>> start Data block

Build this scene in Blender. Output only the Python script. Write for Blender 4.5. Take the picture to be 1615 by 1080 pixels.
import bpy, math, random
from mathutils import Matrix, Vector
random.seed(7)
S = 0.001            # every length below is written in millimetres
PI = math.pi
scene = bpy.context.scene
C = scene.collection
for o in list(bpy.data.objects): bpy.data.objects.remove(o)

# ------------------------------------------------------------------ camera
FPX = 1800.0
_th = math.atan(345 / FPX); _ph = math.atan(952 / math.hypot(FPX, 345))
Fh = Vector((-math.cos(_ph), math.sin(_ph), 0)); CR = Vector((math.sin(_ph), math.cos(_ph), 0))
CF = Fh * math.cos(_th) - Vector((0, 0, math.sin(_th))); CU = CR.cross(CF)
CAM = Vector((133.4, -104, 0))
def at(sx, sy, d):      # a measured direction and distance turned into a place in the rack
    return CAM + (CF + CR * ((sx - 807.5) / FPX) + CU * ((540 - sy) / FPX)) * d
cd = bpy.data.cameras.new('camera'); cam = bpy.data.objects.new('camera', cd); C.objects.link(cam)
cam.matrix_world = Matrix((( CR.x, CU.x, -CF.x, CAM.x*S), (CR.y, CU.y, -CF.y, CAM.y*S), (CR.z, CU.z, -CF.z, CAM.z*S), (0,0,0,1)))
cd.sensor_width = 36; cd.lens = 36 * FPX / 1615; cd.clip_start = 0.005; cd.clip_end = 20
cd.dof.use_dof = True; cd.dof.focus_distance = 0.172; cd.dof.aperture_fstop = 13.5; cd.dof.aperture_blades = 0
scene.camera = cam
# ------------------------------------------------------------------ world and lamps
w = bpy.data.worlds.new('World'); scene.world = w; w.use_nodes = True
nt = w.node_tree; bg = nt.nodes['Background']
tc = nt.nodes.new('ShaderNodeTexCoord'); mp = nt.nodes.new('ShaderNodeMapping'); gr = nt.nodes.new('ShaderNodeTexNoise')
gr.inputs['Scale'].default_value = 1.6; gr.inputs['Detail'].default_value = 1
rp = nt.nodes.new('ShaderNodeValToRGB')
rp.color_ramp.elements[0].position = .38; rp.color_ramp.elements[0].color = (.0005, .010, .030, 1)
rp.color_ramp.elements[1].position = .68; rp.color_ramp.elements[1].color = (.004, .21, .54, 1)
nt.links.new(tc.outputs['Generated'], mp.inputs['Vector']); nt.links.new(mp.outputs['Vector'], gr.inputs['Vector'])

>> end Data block

◆ **What is needed**
Locate each line with the word "scene" and copy it.

◆ **Answer to the task**
Build this scene in Blender. Output only the Python script. Write for Blender 4.5. Take the picture to be 1615 by 1080 pixels.
scene = bpy.context.scene
C = scene.collection
scene.camera = cam
w = bpy.data.worlds.new('World'); scene.world = w; w.use_nodes = True